なぜこんなことをしなければならないのか。
それは、ノールビンドニングは針を使ふ手芸だからだ。
ノールビンドニングの針は縫ひ針を大きくしたやうな感じだ。
専用の針がない場合は、あみものの極太毛糸用のとぢ針を使つてもいいといふ話も聞く。
実際、自分も気がついたらとぢ針でノールビンドニングをしてゐたこともあつて、我ながらびつくりした。

縫ひものをするときのことを考へてみやう。
まづ扱ひやすい長さに糸を切る。
その糸を針に通す。
そして縫ふ。
ノールビンドニングでもおなじやうにする。

違ふところは糸が足りなくなつたときの始末だ。
縫ひものの場合は縫へるところまで縫つて、糸を止める。
適切な長さに切つた糸を針に通して止めたところから縫ひつづける。
糸と糸とをつなぎ合はせることはしない。
する必要もないだらう。
なにかしら布地を使つて縫つてゐるからだ。

縫ひものでも刺繍の場合は糸を止めるときに、といふか、止めないでそのままある程度の長さを残しておき、あとで縫ひ目をくぐらせてわからないやうにすることもある。
ノールビンドニングの場合もさうしてもいいとは思ふ。
たださうすると大量の糸始末が必要になる
それが苦ではない人はそれでもいいのかなと思はないでもない。

『はじめてのノールビンドニング』ではこんな風な指示が書いてある。
糸を適切な長さに引きちぎる。
その糸を針に通す。
そしてノールビンドニングをする。
糸が足りなくなつたら、また引きちぎる。
糸端と糸端とを撚り合はせて、針に通して続ける。
実際にノールビンドニングとはかうして糸をつなげて行ふものなのだらう。

だが、これだと糸を選ぶことになる。
まづ毛糸でないとむつかしい。
綿のレース糸だと無理なんぢやないかなあ。
だつて毛羽立たないぢやん。

撚り合はせるにはある程度毛羽立つものがいい。
毛羽立つた毛と毛とがからみ合つて拠りが落ち着くからだ。
『はじめてのノールビンドニング』にも手で引きちぎるわけは毛羽立つて撚り合はせやすくなるからだと書いてある。

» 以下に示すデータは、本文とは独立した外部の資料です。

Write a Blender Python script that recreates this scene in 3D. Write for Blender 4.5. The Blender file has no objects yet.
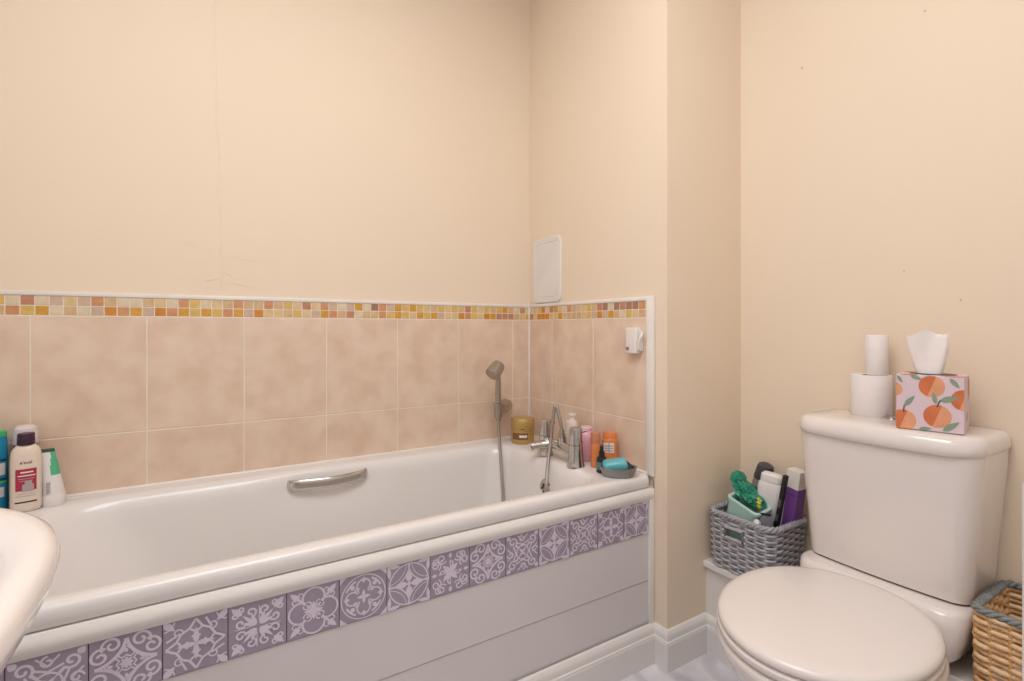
import bpy, bmesh, math, random
from mathutils import Vector, Matrix, noise
random.seed(7)
PI = math.pi
scene = bpy.context.scene
C = scene.collection

# ------------------------------------------------------------------ materials
def lin(h):
    h = h.lstrip('#'); o = []
    for i in (0, 2, 4):
        c = int(h[i:i+2], 16)/255
        o.append(c/12.92 if c <= .04045 else ((c+.055)/1.055)**2.4)
    return (*o, 1)

def mat(name, col, rough=.5, metal=0, coat=0, var=.04, scale=6, bump=0, bscale=60, trans=0, sss=0, col2=None, detail=3, spec=.5, bdist=.001):
    m = bpy.data.materials.new(name); m.use_nodes = True
    nt = m.node_tree; b = nt.nodes['Principled BSDF']
    tc = nt.nodes.new('ShaderNodeTexCoord')
    n = nt.nodes.new('ShaderNodeTexNoise'); n.inputs['Scale'].default_value = scale; n.inputs['Detail'].default_value = detail
    nt.links.new(tc.outputs['Object'], n.inputs['Vector'])
    r = nt.nodes.new('ShaderNodeValToRGB')
    c = lin(col); d = lin(col2) if col2 else tuple(x*(1-var*2) for x in c[:3])+(1,)
    r.color_ramp.elements[0].color = d; r.color_ramp.elements[1].color = c
    r.color_ramp.elements[0].position = .3; r.color_ramp.elements[1].position = .68
    nt.links.new(n.outputs['Fac'], r.inputs['Fac'])
    nt.links.new(r.outputs['Color'], b.inputs['Base Color'])
    b.inputs['Roughness'].default_value = rough; b.inputs['Metallic'].default_value = metal
    b.inputs['Coat Weight'].default_value = coat; b.inputs['Coat Roughness'].default_value = .08
    b.inputs['Transmission Weight'].default_value = trans
    b.inputs['Specular IOR Level'].default_value = spec
    if sss:
        b.inputs['Subsurface Weight'].default_value = sss; b.inputs['Subsurface Scale'].default_value = .01
    if bump:
        n2 = nt.nodes.new('ShaderNodeTexNoise'); n2.inputs['Scale'].default_value = bscale; n2.inputs['Detail'].default_value = 4
        nt.links.new(tc.outputs['Object'], n2.inputs['Vector'])
        bp = nt.nodes.new('ShaderNodeBump'); bp.inputs['Strength'].default_value = bump; bp.inputs['Distance'].default_value = bdist
        nt.links.new(n2.outputs['Fac'], bp.inputs['Height']); nt.links.new(bp.outputs['Normal'], b.inputs['Normal'])
    return m

M = {}
M['paint'] = mat('peach_wall_paint', '#f2dec6', .75, var=.01, scale=2, bump=.12, bscale=14, bdist=.003, spec=.25)
M['ceil'] = mat('ceiling_paint', '#efe6da', .8, var=.01)
M['tile'] = mat('peach_mottled_tile', '#edd5be', .3, scale=13, col2='#e0c1a9', detail=15, bump=.1, bscale=40)
M['grout'] = mat('cream_grout', '#f6e8d6', .8)
M['white_trim'] = mat('white_plastic_trim', '#f4ece3', .35)
M['gloss_white'] = mat('white_gloss_paint', '#ebe5e0', .3, var=.01, coat=.3)
M['cream_white'] = mat('cream_gloss_moulding', '#efe9e3', .3, var=.01, coat=.3)
M['acrylic'] = mat('white_acrylic', '#ece6e2', .24, var=.006, coat=.25)
M['acr_in'] = M['acrylic']
M['ceramic'] = mat('white_ceramic', '#eee4de', .1, var=.006, coat=.6)
M['seat'] = mat('toilet_seat_plastic', '#efe5df', .22, var=.006, coat=.2)
M['chrome'] = mat('chrome', '#c9c6c2', .1, 1, var=.01)
M['brushed'] = mat('satin_chrome', '#b3aca4', .27, 1, var=.02)
M['hose'] = mat('metal_hose', '#b0a9a2', .33, .85, var=.03)
M['dark'] = mat('black_plastic_and_hole_shade', '#1c1a1c', .35)
M['panel'] = mat('painted_bath_panel', '#ded7d5', .35, var=.012, coat=.2)
M['tilebase'] = mat('grey_purple_tile', '#a89bab', .4, var=.05, scale=30)
M['tileline'] = mat('lilac_tile_pattern', '#e4d8e5', .4, var=.03, scale=30)
M['tilegap'] = mat('dark_tile_joint', '#4d4145', .6)
M['endstrip'] = mat('grey_end_strip', '#a39a94', .6)
mos_cols = ['#dba23e', '#e3bd6a', '#e6c795', '#d99a6b', '#c98d70', '#d8b9a0', '#e7d3b4', '#b07f68', '#d98f35', '#ddb98c']
MOS = [mat('mosaic_'+n, c, .3, var=.08, scale=70) for n, c in zip(['ochre', 'gold', 'sand', 'apricot', 'terracotta', 'blush', 'cream', 'brown', 'amber', 'straw'], mos_cols)]

def floor_mat():
    m = mat('grey_marbled_vinyl', '#eeeaed', .35, scale=9, col2='#d0ccd2', detail=10)
    nt = m.node_tree; b = nt.nodes['Principled BSDF']
    w = nt.nodes.new('ShaderNodeTexWave'); w.inputs['Scale'].default_value = 2.2; w.inputs['Distortion'].default_value = 9
    w.inputs['Detail'].default_value = 5
    tc = nt.nodes.new('ShaderNodeTexCoord'); nt.links.new(tc.outputs['Object'], w.inputs['Vector'])
    r = nt.nodes.new('ShaderNodeValToRGB'); r.color_ramp.elements[0].color = (.55, .54, .58, 1); r.color_ramp.elements[1].color = (1, 1, 1, 1)
    r.color_ramp.elements[1].position = .35
    nt.links.new(w.outputs['Fac'], r.inputs['Fac'])
    mx = nt.nodes.new('ShaderNodeMix'); mx.data_type = 'RGBA'; mx.blend_type = 'MULTIPLY'; mx.inputs[0].default_value = .45
    src = b.inputs['Base Color'].links[0].from_socket
    nt.links.new(src, mx.inputs[6]); nt.links.new(r.outputs['Color'], mx.inputs[7]); nt.links.new(mx.outputs[2], b.inputs['Base Color'])
    return m
M['floor'] = floor_mat()

# ------------------------------------------------------------------ helpers
def link(name, me, parent=None, mats=None):
    o = bpy.data.objects.new(name, me); C.objects.link(o)
    if parent: o.parent = parent
    for m in (mats or []): o.data.materials.append(m)
    return o

def obj(name, bm, mats, parent=None, smooth=True, angle=35):
    bmesh.ops.recalc_face_normals(bm, faces=bm.faces)
    me = bpy.data.meshes.new(name); bm.to_mesh(me); bm.free()
    if not isinstance(mats, (list, tuple)): mats = [mats]
    for m in mats: me.materials.append(m)
    if smooth:
        me.polygons.foreach_set('use_smooth', [True]*len(me.polygons))
        me.set_sharp_from_angle(angle=math.radians(angle))
    o = bpy.data.objects.new(name, me); C.objects.link(o)
    if parent: o.parent = parent
    return o

def tag(o, label, cat, group=None):
    o['label'] = label; o['category'] = cat
    if group: o['group'] = group
    return o
def struct(o): o['kind'] = 'structure'; return o
def thing(name, label, cat, loc, rot=(0, 0, 0), group=None):
    o = bpy.data.objects.new(name, None); C.objects.link(o); o.location = loc; o.rotation_euler = rot
    o.empty_display_size = .05
    return tag(o, label, cat, group)

def box(bm, a, b, mi=0, bev=0, seg=2):
    x0, y0, z0 = a; x1, y1, z1 = b
    vs = [bm.verts.new(p) for p in ((x0,y0,z0),(x1,y0,z0),(x1,y1,z0),(x0,y1,z0),(x0,y0,z1),(x1,y0,z1),(x1,y1,z1),(x0,y1,z1))]
    fs = [bm.faces.new([vs[i] for i in q]) for q in ((0,3,2,1),(4,5,6,7),(0,1,5,4),(1,2,6,5),(2,3,7,6),(3,0,4,7))]
    for f in fs: f.material_index = mi
    if bev:
        es = list({e for f in fs for e in f.edges})
        r = bmesh.ops.bevel(bm, geom=es, offset=bev, segments=seg, affect='EDGES', profile=.5, clamp_overlap=True)
        for f in r['faces']: f.material_index = mi
    return fs

def loft(bm, rings, cap0=True, cap1=True, mi=0, closed=True):
    R = [[bm.verts.new(p) for p in r] for r in rings]
    n = len(R[0])
    for a, b in zip(R, R[1:]):
        for i in range(n if closed else n-1):
            j = (i+1) % n
            f = bm.faces.new((a[i], a[j], b[j], b[i])); f.material_index = mi
    if cap0: bm.faces.new(R[0][::-1]).material_index = mi
    if cap1: bm.faces.new(R[-1]).material_index = mi
    return R

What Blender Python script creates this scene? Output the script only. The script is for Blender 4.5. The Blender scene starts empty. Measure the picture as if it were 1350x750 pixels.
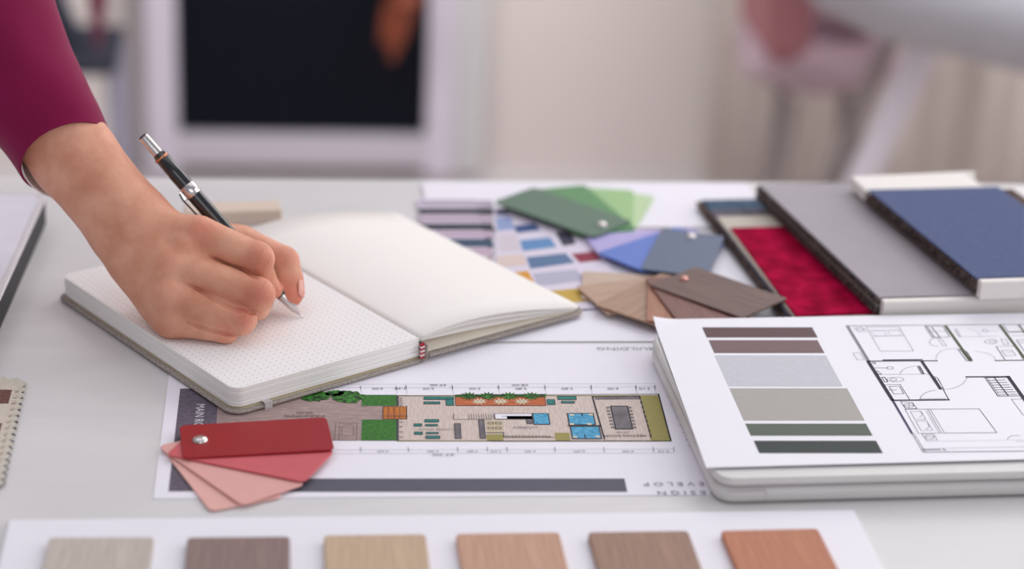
import bpy, bmesh, math, random
import numpy as np
from mathutils import Vector, Matrix, noise
random.seed(7)
C = bpy.context.scene.collection
PI = math.pi
# ------------------------------------------------------------------ camera model (image taken as 1350x750)
F_PX = 2900.0
TABLE = 0.75
CAM_H = TABLE + 0.583
def basis(pitch=22.5, roll=2.5, yaw=-6.0):
    p, r, y = map(math.radians, (pitch, roll, yaw))
    Fw = Vector((0, math.cos(p), -math.sin(p))); R0 = Vector((1, 0, 0)); U0 = Vector((0, math.sin(p), math.cos(p)))
    R = R0*math.cos(r) + U0*math.sin(r); U = U0*math.cos(r) - R0*math.sin(r)
    M = Matrix.Rotation(y, 3, 'Z')
    return M @ R, M @ U, M @ Fw
CR, CU, CF = basis()
CO = Vector((0, 0, CAM_H))
def ray(u, v): return CF + CR*((u-675)/F_PX) - CU*((v-375)/F_PX)
def P(u, v, z=0.0):                                   # point of a pixel on a horizontal plane z above the table
    d = ray(u, v); return CO + d*((TABLE+z-CO.z)/d.z)
def G(u, v, z):                                       # same, absolute height
    d = ray(u, v); return CO + d*((z-CO.z)/d.z)
def W(u, v, y):                                       # on a vertical plane y = const
    d = ray(u, v); return CO + d*(y/d.y)
def D(u, v, Z): return CO + ray(u, v)*Z               # at a depth along the lens axis
def depth_at(u, v, h): return (TABLE+h-CO.z)/ray(u, v).z

cam = bpy.data.cameras.new('camera'); co = bpy.data.objects.new('camera', cam); C.objects.link(co)
Mc = Matrix((CR, CU, -CF)).transposed().to_4x4(); Mc.translation = CO; co.matrix_world = Mc
cam.sensor_width = 36; cam.lens = F_PX/1350*36
cam.dof.use_dof = True; cam.dof.focus_distance = 1.345; cam.dof.aperture_fstop = 3.1; cam.clip_start = .05
cam.dof.aperture_blades = 9
bpy.context.scene.camera = co

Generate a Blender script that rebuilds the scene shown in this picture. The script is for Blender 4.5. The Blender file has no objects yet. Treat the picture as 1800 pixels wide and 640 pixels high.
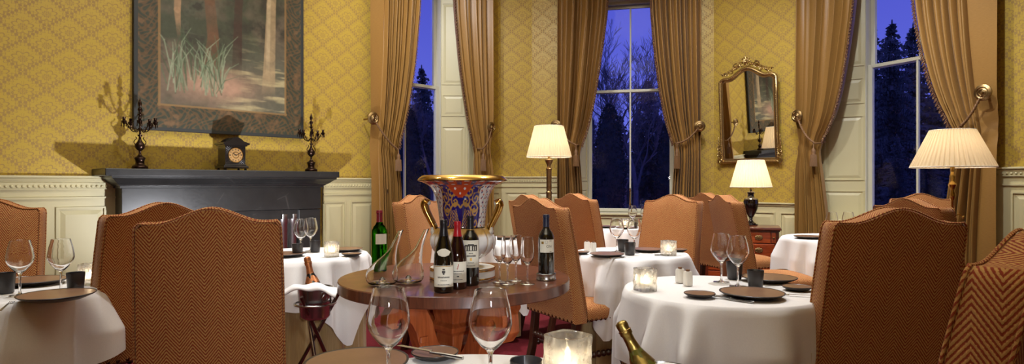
import bpy, math, random
import numpy as np
from mathutils import Vector, Matrix
rnd = random.Random(7)
PI = math.pi
F = 1100.0; HX = 900.0; HY = 323.0; HC = 1.2     # focal length in px, principal column, horizon row, camera height
S = bpy.context.scene
COL = S.collection

# ------------------------------------------------------------------ mesh builder
class MB:
    def __init__(s): s.v = []; s.f = []; s.c = None
    def add(s, vs, fs, T=None):
        b = len(s.v)
        if T is not None: vs = [T @ Vector(p) for p in vs]
        s.v += [tuple(p) for p in vs]; s.f += [tuple(i + b for i in f) for f in fs]
        return s
    def box(s, x0, x1, y0, y1, z0, z1, T=None):
        v = [(x0,y0,z0),(x1,y0,z0),(x1,y1,z0),(x0,y1,z0),(x0,y0,z1),(x1,y0,z1),(x1,y1,z1),(x0,y1,z1)]
        return s.add(v, [(3,2,1,0),(4,5,6,7),(0,1,5,4),(1,2,6,5),(2,3,7,6),(3,0,4,7)], T)
    def lathe(s, prof, n=32, T=None, rf=None, closed=False):
        """prof: (r, z) from bottom to top; rf(angle, k) scales the radius"""
        vs = []; fs = []
        m = len(prof)
        for k, (r, z) in enumerate(prof):
            for i in range(n):
                a = 2*PI*i/n
                q = r*(rf(a, k) if rf else 1)
                vs.append((q*math.cos(a), q*math.sin(a), z))
        rng = m if closed else m-1
        for k in range(rng):
            k2 = (k+1) % m
            for i in range(n):
                j = (i+1) % n
                fs.append((k*n+i, k*n+j, k2*n+j, k2*n+i))
        if not closed:
            if prof[0][0] > 1e-6: fs.append(tuple(range(n-1, -1, -1)))
            if prof[-1][0] > 1e-6: fs.append(tuple(range((m-1)*n, m*n)))
        return s.add(vs, fs, T)
    def tube(s, pts, r, n=8, T=None, cap=True, sx=1.0):
        pts = [Vector(p) for p in pts]; m = len(pts)
        rs = r if isinstance(r, (list, tuple)) else [r]*m
        vs = []; fs = []
        t0 = (pts[1]-pts[0]).normalized()
        up = Vector((0,0,1)) if abs(t0.z) < .9 else Vector((1,0,0))
        nrm = (up - t0*up.dot(t0)).normalized()
        for k in range(m):
            t = (pts[min(k+1, m-1)] - pts[max(k-1, 0)]).normalized()
            nrm = (nrm - t*nrm.dot(t)).normalized(); b = t.cross(nrm)
            for i in range(n):
                a = 2*PI*i/n
                vs.append(pts[k] + (nrm*math.cos(a)*sx + b*math.sin(a))*rs[k])
        for k in range(m-1):
            for i in range(n):
                j = (i+1) % n
                fs.append((k*n+i, k*n+j, (k+1)*n+j, (k+1)*n+i))
        if cap: fs.append(tuple(range(n-1,-1,-1))); fs.append(tuple(range((m-1)*n, m*n)))
        return s.add(vs, fs, T)
    def prism(s, poly, y0, y1, T=None):
        """poly in x,z extruded along y"""
        n = len(poly)
        vs = [(x, y0, z) for x, z in poly] + [(x, y1, z) for x, z in poly]
        fs = [tuple(range(n)), tuple(range(2*n-1, n-1, -1))] + [((i+1)%n, i, n+i, n+(i+1)%n) for i in range(n)]
        return s.add(vs, fs, T)
    def sphere(s, c, r, n=10, m=7, T=None, sc=(1,1,1)):
        vs = []; fs = []
        for k in range(m+1):
            ph = -PI/2 + PI*k/m
            for i in range(n):
                a = 2*PI*i/n
                vs.append((c[0]+r*sc[0]*math.cos(ph)*math.cos(a), c[1]+r*sc[1]*math.cos(ph)*math.sin(a), c[2]+r*sc[2]*math.sin(ph)))
        for k in range(m):
            for i in range(n):
                j = (i+1) % n
                fs.append((k*n+i, k*n+j, (k+1)*n+j, (k+1)*n+i))
        return s.add(vs, fs, T)
    def grid(s, rows, T=None, loop=False):
        m = len(rows); n = len(rows[0]); vs = [p for r in rows for p in r]; fs = []
        for k in range(m-1):
            for i in range(n if loop else n-1):
                j = (i+1) % n
                fs.append((k*n+i, k*n+j, (k+1)*n+j, (k+1)*n+i))
        return s.add(vs, fs, T)

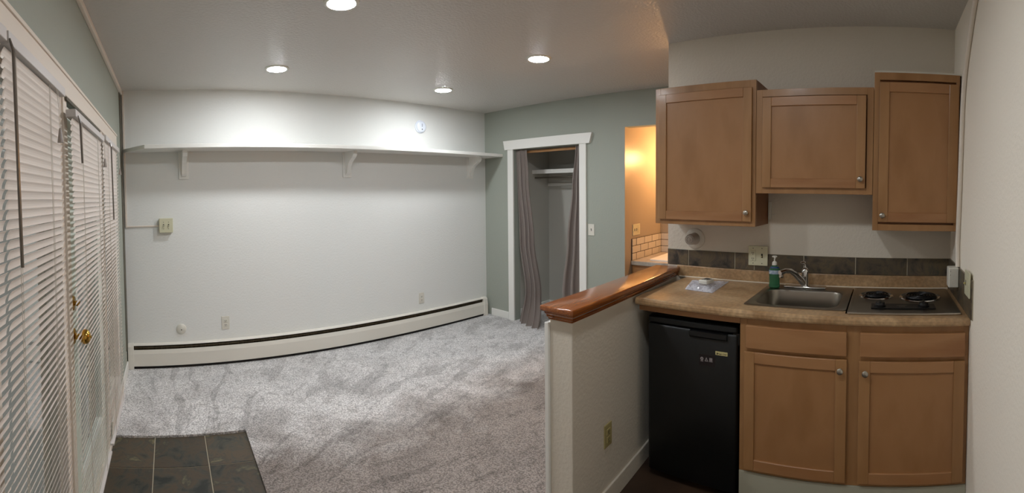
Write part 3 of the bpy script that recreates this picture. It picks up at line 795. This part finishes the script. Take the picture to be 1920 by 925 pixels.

ブリティッシュエロイカは甘拠りだといふが、残念ながらやつがれは手では引きちぎれなかつた。
だつたら、切るときははさみを使つて、ロシアン・ジョインでつなげばいいぢやん。
これができるやうになつたら、ノールビンドニングに使へる糸の種類がぐつと増えるし。
思ひついた時点では、ロシアン・ジョインはやつたことがなかつたんだけどね。

リンク先を見ていただければ一目瞭然ながら、ロシアン・ジョインは糸に糸を縫ひこむ必要がある。
生来不器用なやつがれにとつてはとても厄介で大変だつたが、なんとかブーティを一足作ることができた。
そして、これでノールビンドニングに用ゐることのできる糸も格段に増えた。

その後、世の中にはおよそ毛羽立ちさうにない素材の糸をノールビンドニングに使つてゐる人がゐることを知る。
どうしてゐるのか、訊いてみたいなあ。